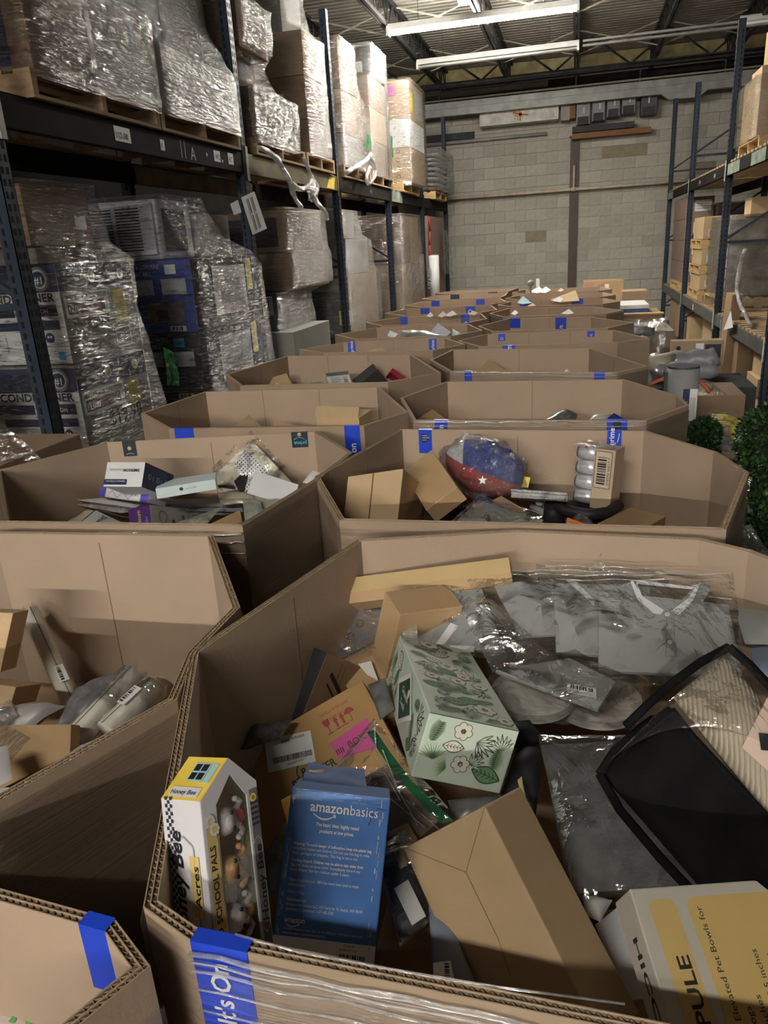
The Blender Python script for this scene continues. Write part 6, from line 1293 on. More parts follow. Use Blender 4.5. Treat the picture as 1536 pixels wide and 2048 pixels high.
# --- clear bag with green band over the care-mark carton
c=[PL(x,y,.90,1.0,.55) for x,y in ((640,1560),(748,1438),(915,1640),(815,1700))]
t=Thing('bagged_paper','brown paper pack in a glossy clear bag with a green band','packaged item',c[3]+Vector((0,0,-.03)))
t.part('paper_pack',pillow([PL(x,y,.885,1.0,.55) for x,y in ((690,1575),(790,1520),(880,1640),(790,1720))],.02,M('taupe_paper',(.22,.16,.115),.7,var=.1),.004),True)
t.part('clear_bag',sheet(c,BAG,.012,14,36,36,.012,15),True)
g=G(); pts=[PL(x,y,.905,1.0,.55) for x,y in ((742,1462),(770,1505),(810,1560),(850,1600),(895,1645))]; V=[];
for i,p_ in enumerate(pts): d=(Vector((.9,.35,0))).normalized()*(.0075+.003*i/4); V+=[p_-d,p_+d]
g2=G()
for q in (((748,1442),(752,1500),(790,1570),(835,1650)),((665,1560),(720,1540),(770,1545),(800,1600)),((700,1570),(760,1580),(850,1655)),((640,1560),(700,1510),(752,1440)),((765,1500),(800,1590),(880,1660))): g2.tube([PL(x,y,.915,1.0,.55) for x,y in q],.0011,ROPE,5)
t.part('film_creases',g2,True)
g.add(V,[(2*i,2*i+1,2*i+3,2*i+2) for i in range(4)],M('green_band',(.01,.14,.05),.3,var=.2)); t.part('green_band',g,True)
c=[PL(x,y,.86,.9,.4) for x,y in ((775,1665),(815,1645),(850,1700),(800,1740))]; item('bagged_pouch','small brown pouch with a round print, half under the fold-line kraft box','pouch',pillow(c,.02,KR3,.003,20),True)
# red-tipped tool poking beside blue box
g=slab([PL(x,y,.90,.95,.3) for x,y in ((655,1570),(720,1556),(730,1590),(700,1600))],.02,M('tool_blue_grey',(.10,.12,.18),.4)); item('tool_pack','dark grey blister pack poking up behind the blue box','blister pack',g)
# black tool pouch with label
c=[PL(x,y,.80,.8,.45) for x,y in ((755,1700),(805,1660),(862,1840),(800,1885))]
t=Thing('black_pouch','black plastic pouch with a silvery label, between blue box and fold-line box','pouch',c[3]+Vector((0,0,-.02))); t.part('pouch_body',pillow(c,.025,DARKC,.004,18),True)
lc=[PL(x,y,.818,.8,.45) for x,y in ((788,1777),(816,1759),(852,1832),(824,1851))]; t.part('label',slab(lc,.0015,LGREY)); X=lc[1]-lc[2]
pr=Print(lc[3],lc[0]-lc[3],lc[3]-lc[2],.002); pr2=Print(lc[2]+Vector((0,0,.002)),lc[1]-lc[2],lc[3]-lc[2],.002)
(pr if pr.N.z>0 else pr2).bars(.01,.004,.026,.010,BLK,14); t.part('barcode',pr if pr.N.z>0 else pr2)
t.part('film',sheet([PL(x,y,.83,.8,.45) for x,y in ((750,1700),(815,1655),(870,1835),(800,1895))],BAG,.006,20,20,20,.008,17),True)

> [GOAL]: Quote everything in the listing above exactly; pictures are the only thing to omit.

> [TASK ANSWER]:
The Blender Python script for this scene continues. Write part 6, from line 1293 on. More parts follow. Use Blender 4.5. Treat the picture as 1536 pixels wide and 2048 pixels high.
# --- clear bag with green band over the care-mark carton
c=[PL(x,y,.90,1.0,.55) for x,y in ((640,1560),(748,1438),(915,1640),(815,1700))]
t=Thing('bagged_paper','brown paper pack in a glossy clear bag with a green band','packaged item',c[3]+Vector((0,0,-.03)))
t.part('paper_pack',pillow([PL(x,y,.885,1.0,.55) for x,y in ((690,1575),(790,1520),(880,1640),(790,1720))],.02,M('taupe_paper',(.22,.16,.115),.7,var=.1),.004),True)
t.part('clear_bag',sheet(c,BAG,.012,14,36,36,.012,15),True)
g=G(); pts=[PL(x,y,.905,1.0,.55) for x,y in ((742,1462),(770,1505),(810,1560),(850,1600),(895,1645))]; V=[];
for i,p_ in enumerate(pts): d=(Vector((.9,.35,0))).normalized()*(.0075+.003*i/4); V+=[p_-d,p_+d]
g2=G()
for q in (((748,1442),(752,1500),(790,1570),(835,1650)),((665,1560),(720,1540),(770,1545),(800,1600)),((700,1570),(760,1580),(850,1655)),((640,1560),(700,1510),(752,1440)),((765,1500),(800,1590),(880,1660))): g2.tube([PL(x,y,.915,1.0,.55) for x,y in q],.0011,ROPE,5)
t.part('film_creases',g2,True)
g.add(V,[(2*i,2*i+1,2*i+3,2*i+2) for i in range(4)],M('green_band',(.01,.14,.05),.3,var=.2)); t.part('green_band',g,True)
c=[PL(x,y,.86,.9,.4) for x,y in ((775,1665),(815,1645),(850,1700),(800,1740))]; item('bagged_pouch','small brown pouch with a round print, half under the fold-line kraft box','pouch',pillow(c,.02,KR3,.003,20),True)
# red-tipped tool poking beside blue box
g=slab([PL(x,y,.90,.95,.3) for x,y in ((655,1570),(720,1556),(730,1590),(700,1600))],.02,M('tool_blue_grey',(.10,.12,.18),.4)); item('tool_pack','dark grey blister pack poking up behind the blue box','blister pack',g)
# black tool pouch with label
c=[PL(x,y,.80,.8,.45) for x,y in ((755,1700),(805,1660),(862,1840),(800,1885))]
t=Thing('black_pouch','black plastic pouch with a silvery label, between blue box and fold-line box','pouch',c[3]+Vector((0,0,-.02))); t.part('pouch_body',pillow(c,.025,DARKC,.004,18),True)
lc=[PL(x,y,.818,.8,.45) for x,y in ((788,1777),(816,1759),(852,1832),(824,1851))]; t.part('label',slab(lc,.0015,LGREY)); X=lc[1]-lc[2]
pr=Print(lc[3],lc[0]-lc[3],lc[3]-lc[2],.002); pr2=Print(lc[2]+Vector((0,0,.002)),lc[1]-lc[2],lc[3]-lc[2],.002)
(pr if pr.N.z>0 else pr2).bars(.01,.004,.026,.010,BLK,14); t.part('barcode',pr if pr.N.z>0 else pr2)
t.part('film',sheet([PL(x,y,.83,.8,.45) for x,y in ((750,1700),(815,1655),(870,1835),(800,1895))],BAG,.006,20,20,20,.008,17),True)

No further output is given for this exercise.